━━━ Provided material ━━━
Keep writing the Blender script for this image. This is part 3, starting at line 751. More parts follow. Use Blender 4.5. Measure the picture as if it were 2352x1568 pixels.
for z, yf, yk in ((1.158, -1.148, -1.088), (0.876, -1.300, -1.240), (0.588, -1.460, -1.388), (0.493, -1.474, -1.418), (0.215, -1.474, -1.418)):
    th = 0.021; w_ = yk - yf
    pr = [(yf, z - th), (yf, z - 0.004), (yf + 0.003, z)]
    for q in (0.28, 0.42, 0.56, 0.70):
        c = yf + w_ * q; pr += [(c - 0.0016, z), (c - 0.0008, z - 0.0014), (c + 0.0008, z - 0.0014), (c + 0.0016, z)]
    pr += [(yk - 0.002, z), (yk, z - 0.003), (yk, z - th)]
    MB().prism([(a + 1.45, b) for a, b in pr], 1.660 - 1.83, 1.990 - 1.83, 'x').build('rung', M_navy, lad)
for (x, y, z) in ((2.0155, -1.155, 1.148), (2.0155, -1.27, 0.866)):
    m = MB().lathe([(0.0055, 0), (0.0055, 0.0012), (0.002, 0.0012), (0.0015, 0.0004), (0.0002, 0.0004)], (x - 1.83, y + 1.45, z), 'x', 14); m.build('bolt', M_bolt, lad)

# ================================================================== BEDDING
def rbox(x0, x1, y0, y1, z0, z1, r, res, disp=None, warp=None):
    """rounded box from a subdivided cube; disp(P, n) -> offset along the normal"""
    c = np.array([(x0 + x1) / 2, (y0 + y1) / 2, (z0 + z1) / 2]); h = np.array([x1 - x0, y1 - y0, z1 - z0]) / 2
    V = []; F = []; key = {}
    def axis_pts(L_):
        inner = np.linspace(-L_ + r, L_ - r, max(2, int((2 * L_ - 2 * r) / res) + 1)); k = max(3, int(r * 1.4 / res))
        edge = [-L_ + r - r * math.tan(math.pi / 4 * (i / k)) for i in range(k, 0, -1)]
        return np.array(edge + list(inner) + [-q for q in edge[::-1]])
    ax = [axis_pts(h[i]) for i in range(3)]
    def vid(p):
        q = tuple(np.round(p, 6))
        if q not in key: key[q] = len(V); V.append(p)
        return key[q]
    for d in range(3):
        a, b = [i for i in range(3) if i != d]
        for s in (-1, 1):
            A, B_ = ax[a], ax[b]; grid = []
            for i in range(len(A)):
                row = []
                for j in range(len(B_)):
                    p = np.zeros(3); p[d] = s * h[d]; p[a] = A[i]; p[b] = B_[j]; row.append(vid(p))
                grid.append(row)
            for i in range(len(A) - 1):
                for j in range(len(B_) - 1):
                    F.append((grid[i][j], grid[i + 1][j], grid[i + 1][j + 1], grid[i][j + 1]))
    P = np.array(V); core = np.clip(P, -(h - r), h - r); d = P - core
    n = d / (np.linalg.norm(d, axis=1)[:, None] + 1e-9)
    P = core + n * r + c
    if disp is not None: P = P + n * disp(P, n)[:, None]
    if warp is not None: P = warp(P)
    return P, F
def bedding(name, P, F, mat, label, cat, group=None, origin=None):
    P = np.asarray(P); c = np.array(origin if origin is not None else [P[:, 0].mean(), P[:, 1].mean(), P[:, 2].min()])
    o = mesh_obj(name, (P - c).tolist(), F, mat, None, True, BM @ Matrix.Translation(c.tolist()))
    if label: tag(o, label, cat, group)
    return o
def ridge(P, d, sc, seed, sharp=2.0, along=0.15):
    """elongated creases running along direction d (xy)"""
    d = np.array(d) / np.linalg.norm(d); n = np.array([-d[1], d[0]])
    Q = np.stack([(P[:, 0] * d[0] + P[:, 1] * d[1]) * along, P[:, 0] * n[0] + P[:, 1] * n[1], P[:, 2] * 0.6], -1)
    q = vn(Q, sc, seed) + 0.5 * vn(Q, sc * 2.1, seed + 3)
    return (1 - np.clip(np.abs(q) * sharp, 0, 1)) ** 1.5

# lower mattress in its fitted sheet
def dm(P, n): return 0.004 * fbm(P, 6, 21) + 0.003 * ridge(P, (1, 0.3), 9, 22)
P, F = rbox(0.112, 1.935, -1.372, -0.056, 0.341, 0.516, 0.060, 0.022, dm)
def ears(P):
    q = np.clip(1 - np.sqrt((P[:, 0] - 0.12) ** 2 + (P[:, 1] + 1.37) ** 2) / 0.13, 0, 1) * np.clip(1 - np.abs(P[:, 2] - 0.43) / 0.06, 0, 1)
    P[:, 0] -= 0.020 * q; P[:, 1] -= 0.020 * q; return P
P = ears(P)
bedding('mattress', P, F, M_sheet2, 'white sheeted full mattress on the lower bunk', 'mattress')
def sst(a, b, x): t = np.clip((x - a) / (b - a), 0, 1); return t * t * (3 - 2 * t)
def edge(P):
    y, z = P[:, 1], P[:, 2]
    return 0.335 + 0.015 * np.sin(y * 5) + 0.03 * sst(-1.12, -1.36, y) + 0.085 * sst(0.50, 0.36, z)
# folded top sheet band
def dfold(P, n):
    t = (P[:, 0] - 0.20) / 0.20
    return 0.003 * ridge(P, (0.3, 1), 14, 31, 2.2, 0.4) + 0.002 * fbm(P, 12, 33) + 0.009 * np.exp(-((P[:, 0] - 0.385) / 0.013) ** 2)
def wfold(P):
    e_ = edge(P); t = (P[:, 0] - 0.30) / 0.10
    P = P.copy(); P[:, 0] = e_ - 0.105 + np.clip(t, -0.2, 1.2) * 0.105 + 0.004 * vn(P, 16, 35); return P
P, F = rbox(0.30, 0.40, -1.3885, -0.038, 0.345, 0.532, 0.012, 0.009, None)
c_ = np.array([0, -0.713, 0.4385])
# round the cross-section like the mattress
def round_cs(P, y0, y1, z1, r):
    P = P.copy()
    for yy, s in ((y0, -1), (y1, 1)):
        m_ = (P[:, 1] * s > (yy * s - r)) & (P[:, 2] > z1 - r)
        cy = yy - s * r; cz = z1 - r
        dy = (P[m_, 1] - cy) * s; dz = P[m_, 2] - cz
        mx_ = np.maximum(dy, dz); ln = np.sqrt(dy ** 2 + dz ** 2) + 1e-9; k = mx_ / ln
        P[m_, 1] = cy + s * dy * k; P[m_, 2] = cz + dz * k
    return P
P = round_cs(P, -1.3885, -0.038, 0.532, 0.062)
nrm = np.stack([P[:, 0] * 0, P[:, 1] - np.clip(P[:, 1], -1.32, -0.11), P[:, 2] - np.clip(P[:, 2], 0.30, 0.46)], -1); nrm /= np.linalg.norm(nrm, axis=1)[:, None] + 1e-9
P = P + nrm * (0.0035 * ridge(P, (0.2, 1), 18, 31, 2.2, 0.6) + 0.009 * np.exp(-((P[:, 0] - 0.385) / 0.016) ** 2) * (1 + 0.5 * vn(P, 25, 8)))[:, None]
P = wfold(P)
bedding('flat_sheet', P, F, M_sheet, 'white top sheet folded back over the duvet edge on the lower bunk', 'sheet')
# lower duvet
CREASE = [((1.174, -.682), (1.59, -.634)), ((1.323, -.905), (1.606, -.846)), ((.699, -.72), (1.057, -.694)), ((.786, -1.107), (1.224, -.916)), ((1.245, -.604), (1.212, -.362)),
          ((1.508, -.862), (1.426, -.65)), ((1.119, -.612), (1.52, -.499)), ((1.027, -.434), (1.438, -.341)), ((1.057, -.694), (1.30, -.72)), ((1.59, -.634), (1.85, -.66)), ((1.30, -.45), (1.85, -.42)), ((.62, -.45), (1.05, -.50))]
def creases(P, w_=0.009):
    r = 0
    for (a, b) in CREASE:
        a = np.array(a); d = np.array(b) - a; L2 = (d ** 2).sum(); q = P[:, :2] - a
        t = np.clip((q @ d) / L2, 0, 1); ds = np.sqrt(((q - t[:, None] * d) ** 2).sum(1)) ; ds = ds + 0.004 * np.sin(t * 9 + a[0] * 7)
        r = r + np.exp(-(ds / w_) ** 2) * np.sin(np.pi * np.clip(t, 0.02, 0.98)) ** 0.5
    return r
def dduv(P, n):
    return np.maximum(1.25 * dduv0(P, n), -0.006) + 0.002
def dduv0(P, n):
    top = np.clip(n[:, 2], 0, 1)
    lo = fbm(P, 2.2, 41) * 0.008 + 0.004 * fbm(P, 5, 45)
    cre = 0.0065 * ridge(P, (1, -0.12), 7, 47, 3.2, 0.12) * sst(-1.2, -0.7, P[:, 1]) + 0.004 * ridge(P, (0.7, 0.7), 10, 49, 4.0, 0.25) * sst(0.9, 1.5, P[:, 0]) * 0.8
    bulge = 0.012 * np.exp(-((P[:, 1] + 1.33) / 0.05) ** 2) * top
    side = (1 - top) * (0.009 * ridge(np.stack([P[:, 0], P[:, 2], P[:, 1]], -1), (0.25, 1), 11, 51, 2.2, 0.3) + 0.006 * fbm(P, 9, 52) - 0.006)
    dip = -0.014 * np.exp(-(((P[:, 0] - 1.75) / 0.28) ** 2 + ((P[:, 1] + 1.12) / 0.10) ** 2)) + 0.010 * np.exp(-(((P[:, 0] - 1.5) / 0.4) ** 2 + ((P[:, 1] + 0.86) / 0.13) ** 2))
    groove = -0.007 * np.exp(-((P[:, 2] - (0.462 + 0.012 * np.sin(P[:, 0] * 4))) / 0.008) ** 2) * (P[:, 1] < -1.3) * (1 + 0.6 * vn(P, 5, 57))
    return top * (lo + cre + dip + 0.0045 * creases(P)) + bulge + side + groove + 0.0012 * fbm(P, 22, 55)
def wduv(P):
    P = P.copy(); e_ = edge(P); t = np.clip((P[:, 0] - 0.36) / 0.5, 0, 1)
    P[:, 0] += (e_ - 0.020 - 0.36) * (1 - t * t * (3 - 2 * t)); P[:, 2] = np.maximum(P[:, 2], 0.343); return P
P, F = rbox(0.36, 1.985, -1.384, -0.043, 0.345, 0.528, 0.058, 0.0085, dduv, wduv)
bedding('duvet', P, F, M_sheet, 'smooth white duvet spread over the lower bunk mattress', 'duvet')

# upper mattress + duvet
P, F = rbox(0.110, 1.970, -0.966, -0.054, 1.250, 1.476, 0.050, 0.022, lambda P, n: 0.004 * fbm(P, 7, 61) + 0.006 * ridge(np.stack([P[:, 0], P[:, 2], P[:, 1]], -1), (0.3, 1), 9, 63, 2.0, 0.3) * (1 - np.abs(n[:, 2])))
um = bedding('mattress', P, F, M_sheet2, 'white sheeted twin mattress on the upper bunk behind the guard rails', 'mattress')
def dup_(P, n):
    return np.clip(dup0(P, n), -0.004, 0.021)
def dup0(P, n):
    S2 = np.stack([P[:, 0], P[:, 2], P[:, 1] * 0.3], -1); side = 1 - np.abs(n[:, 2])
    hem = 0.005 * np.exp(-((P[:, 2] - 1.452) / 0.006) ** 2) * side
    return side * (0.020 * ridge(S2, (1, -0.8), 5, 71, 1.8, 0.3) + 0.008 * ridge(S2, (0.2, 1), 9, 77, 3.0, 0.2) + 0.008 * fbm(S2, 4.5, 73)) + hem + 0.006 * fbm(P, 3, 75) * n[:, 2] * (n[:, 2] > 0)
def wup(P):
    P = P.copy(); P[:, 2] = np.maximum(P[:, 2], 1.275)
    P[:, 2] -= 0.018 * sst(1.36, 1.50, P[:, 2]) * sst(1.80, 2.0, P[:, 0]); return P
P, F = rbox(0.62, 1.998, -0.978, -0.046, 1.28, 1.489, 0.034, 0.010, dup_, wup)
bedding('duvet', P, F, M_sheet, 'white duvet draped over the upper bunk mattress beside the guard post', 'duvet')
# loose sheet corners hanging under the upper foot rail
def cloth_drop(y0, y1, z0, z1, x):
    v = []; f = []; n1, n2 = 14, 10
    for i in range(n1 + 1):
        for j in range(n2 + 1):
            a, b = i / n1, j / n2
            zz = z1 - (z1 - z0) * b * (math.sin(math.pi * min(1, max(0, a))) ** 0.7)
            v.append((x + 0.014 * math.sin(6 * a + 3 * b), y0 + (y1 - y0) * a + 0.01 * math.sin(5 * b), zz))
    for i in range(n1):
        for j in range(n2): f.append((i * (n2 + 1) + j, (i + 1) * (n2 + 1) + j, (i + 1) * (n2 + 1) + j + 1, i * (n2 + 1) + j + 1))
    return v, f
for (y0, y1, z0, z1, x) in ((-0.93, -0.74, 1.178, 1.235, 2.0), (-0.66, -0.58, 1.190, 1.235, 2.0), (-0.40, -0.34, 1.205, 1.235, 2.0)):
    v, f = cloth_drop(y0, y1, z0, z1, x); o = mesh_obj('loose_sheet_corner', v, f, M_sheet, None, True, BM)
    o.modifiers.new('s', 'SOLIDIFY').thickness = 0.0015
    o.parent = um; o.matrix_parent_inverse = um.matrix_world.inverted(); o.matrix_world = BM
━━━
Goal: Please give an exact restatement of only the lines from the beginning of the material above to the line with "m.build('bolt', M_bolt, lad)", inclusive.

Full answer:
Keep writing the Blender script for this image. This is part 3, starting at line 751. More parts follow. Use Blender 4.5. Measure the picture as if it were 2352x1568 pixels.
for z, yf, yk in ((1.158, -1.148, -1.088), (0.876, -1.300, -1.240), (0.588, -1.460, -1.388), (0.493, -1.474, -1.418), (0.215, -1.474, -1.418)):
    th = 0.021; w_ = yk - yf
    pr = [(yf, z - th), (yf, z - 0.004), (yf + 0.003, z)]
    for q in (0.28, 0.42, 0.56, 0.70):
        c = yf + w_ * q; pr += [(c - 0.0016, z), (c - 0.0008, z - 0.0014), (c + 0.0008, z - 0.0014), (c + 0.0016, z)]
    pr += [(yk - 0.002, z), (yk, z - 0.003), (yk, z - th)]
    MB().prism([(a + 1.45, b) for a, b in pr], 1.660 - 1.83, 1.990 - 1.83, 'x').build('rung', M_navy, lad)
for (x, y, z) in ((2.0155, -1.155, 1.148), (2.0155, -1.27, 0.866)):
    m = MB().lathe([(0.0055, 0), (0.0055, 0.0012), (0.002, 0.0012), (0.0015, 0.0004), (0.0002, 0.0004)], (x - 1.83, y + 1.45, z), 'x', 14); m.build('bolt', M_bolt, lad)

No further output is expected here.